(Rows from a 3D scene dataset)
• • • • •

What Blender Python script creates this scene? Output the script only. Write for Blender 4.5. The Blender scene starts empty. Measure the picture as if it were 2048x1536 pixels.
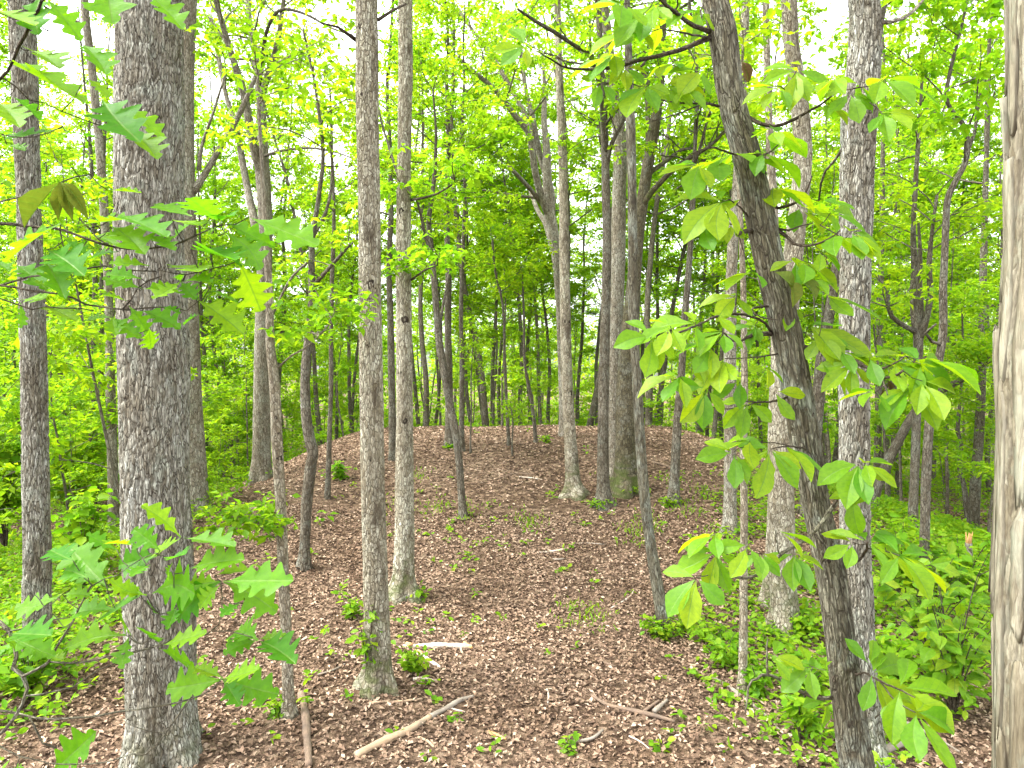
import bpy, math, random
import numpy as np
from mathutils import Vector, Matrix

scene = bpy.context.scene
COL = scene.collection

# ------------------------------------------------------------------ camera
FOC = 1400.0            # focal length in pixels of the 2048 px wide photograph
CAM_H = 3.2
PITCH = math.radians(2.1)
cam_data = bpy.data.cameras.new('camera')
cam_data.sensor_width = 36.0
cam_data.lens = 36.0 * FOC / 2048.0
cam_data.clip_start = 0.05
cam_data.clip_end = 500.0
cam = bpy.data.objects.new('camera', cam_data)
COL.objects.link(cam)
cam.location = (0, 0, CAM_H)
cam.rotation_euler = (math.radians(90) - PITCH, 0, 0)
scene.camera = cam

# ------------------------------------------------------------------ sky, sun, exposure
SUN_EL, SUN_AZ = 58.0, 262.0      # azimuth: degrees clockwise from +Y
world = bpy.data.worlds.new('World')
scene.world = world
world.use_nodes = True
nt = world.node_tree
nt.nodes.clear()
w_out = nt.nodes.new('ShaderNodeOutputWorld')
w_bg = nt.nodes.new('ShaderNodeBackground')
w_sky = nt.nodes.new('ShaderNodeTexSky')
w_sky.sky_type = 'NISHITA'
w_sky.sun_disc = False
w_sky.sun_elevation = math.radians(SUN_EL)
w_sky.sun_rotation = math.radians(SUN_AZ)
w_sky.dust_density = 3.0
w_hsv = nt.nodes.new('ShaderNodeHueSaturation')
w_hsv.inputs['Saturation'].default_value = 0.10     # thin bright overcast
w_hsv.inputs['Value'].default_value = 1.0
nt.links.new(w_sky.outputs[0], w_hsv.inputs['Color'])
nt.links.new(w_hsv.outputs[0], w_bg.inputs['Color'])
w_bg.inputs['Strength'].default_value = 0.15
nt.links.new(w_bg.outputs[0], w_out.inputs[0])

sun_data = bpy.data.lights.new('sun', 'SUN')
sun_data.energy = 1.1
sun_data.angle = math.radians(28)
sun_data.color = (1.0, 0.95, 0.86)
sun = bpy.data.objects.new('sun', sun_data)
COL.objects.link(sun)
_az, _el = math.radians(SUN_AZ), math.radians(SUN_EL)
sdir = Vector((math.sin(_az) * math.cos(_el), math.cos(_az) * math.cos(_el), math.sin(_el)))
sun.rotation_euler = sdir.to_track_quat('Z', 'Y').to_euler()
sun.location = sdir * 60

scene.view_settings.view_transform = 'Standard'
scene.view_settings.look = 'None'
scene.view_settings.gamma = 1.0
scene.view_settings.use_curve_mapping = False
scene.view_settings.exposure = 2.9
scene.render.engine = 'CYCLES'
scene.cycles.max_bounces = 12
scene.cycles.diffuse_bounces = 6
scene.cycles.transmission_bounces = 8
scene.cycles.glossy_bounces = 2
scene.cycles.use_denoising = True

# ------------------------------------------------------------------ pixel geometry
CP, SP = math.cos(PITCH), math.sin(PITCH)

def ray(px, py):
    u, v = (px - 1024.0) / FOC, (768.0 - py) / FOC
    return np.array([u, CP + v * SP, -SP + v * CP])

def at(px, py, Y):
    """world point on the sight line of a photograph pixel, Y metres ahead"""
    d = ray(px, py)
    return np.array([0, 0, CAM_H]) + d * (Y / d[1])

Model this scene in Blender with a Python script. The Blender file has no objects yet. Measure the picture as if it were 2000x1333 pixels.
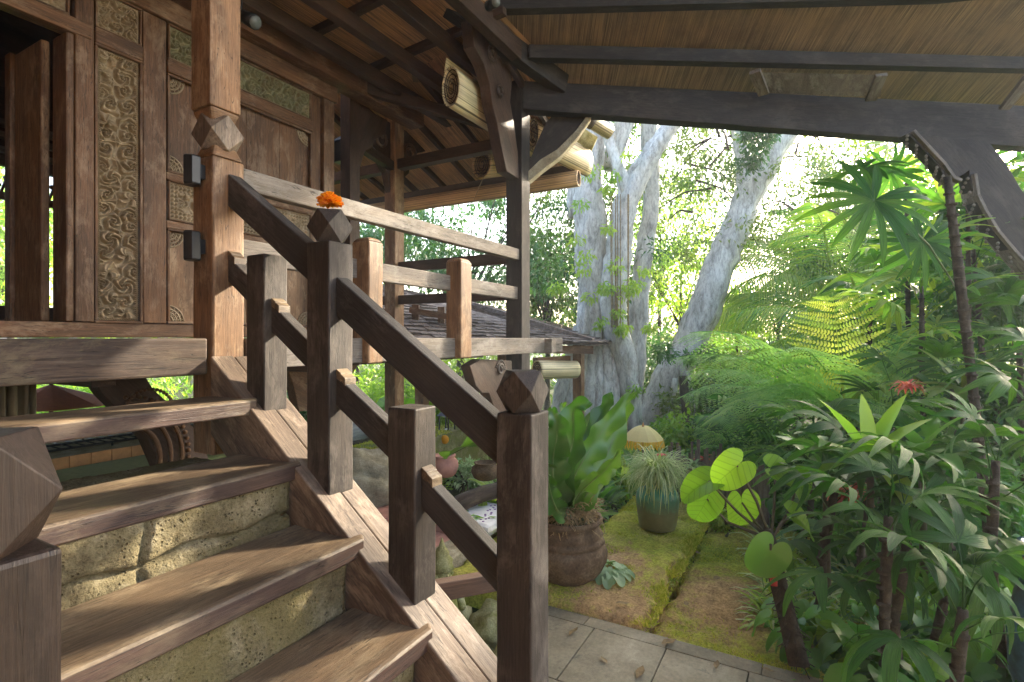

• • • • •

# [Exercise objective]
Would you return the data exactly as written, without the pictures?

# [Output for this exercise]
What Blender Python script creates this scene? Output the script only. Write for Blender 4.5. The Blender scene starts empty. Measure the picture as if it were 2048x1536 pixels.
import bpy, math, random
import numpy as np
from mathutils import Vector, Matrix

scene = bpy.context.scene
COL = scene.collection

# ------------------------------------------------------------------ camera
FOC = 1400.0            # focal length in pixels of the 2048 px wide photograph
CAM_H = 3.2
PITCH = math.radians(2.1)
cam_data = bpy.data.cameras.new('camera')
cam_data.sensor_width = 36.0
cam_data.lens = 36.0 * FOC / 2048.0
cam_data.clip_start = 0.05
cam_data.clip_end = 500.0
cam = bpy.data.objects.new('camera', cam_data)
COL.objects.link(cam)
cam.location = (0, 0, CAM_H)
cam.rotation_euler = (math.radians(90) - PITCH, 0, 0)
scene.camera = cam

# ------------------------------------------------------------------ sky, sun, exposure
SUN_EL, SUN_AZ = 58.0, 262.0      # azimuth: degrees clockwise from +Y
world = bpy.data.worlds.new('World')
scene.world = world
world.use_nodes = True
nt = world.node_tree
nt.nodes.clear()
w_out = nt.nodes.new('ShaderNodeOutputWorld')
w_bg = nt.nodes.new('ShaderNodeBackground')
w_sky = nt.nodes.new('ShaderNodeTexSky')
w_sky.sky_type = 'NISHITA'
w_sky.sun_disc = False
w_sky.sun_elevation = math.radians(SUN_EL)
w_sky.sun_rotation = math.radians(SUN_AZ)
w_sky.dust_density = 3.0
w_hsv = nt.nodes.new('ShaderNodeHueSaturation')
w_hsv.inputs['Saturation'].default_value = 0.10     # thin bright overcast
w_hsv.inputs['Value'].default_value = 1.0
nt.links.new(w_sky.outputs[0], w_hsv.inputs['Color'])
nt.links.new(w_hsv.outputs[0], w_bg.inputs['Color'])
w_bg.inputs['Strength'].default_value = 0.15
nt.links.new(w_bg.outputs[0], w_out.inputs[0])

sun_data = bpy.data.lights.new('sun', 'SUN')
sun_data.energy = 1.1
sun_data.angle = math.radians(28)
sun_data.color = (1.0, 0.95, 0.86)
sun = bpy.data.objects.new('sun', sun_data)
COL.objects.link(sun)
_az, _el = math.radians(SUN_AZ), math.radians(SUN_EL)
sdir = Vector((math.sin(_az) * math.cos(_el), math.cos(_az) * math.cos(_el), math.sin(_el)))
sun.rotation_euler = sdir.to_track_quat('Z', 'Y').to_euler()
sun.location = sdir * 60

scene.view_settings.view_transform = 'Standard'
scene.view_settings.look = 'None'
scene.view_settings.gamma = 1.0
scene.view_settings.use_curve_mapping = False
scene.view_settings.exposure = 2.9
scene.render.engine = 'CYCLES'
scene.cycles.max_bounces = 12
scene.cycles.diffuse_bounces = 6
scene.cycles.transmission_bounces = 8
scene.cycles.glossy_bounces = 2
scene.cycles.use_denoising = True

# ------------------------------------------------------------------ pixel geometry
CP, SP = math.cos(PITCH), math.sin(PITCH)

def ray(px, py):
    u, v = (px - 1024.0) / FOC, (768.0 - py) / FOC
    return np.array([u, CP + v * SP, -SP + v * CP])

def at(px, py, Y):
    """world point on the sight line of a photograph pixel, Y metres ahead"""
    d = ray(px, py)
    return np.array([0, 0, CAM_H]) + d * (Y / d[1])

Model this scene in Blender with a Python script. The Blender file has no objects yet. Measure the picture as if it were 2000x1333 pixels.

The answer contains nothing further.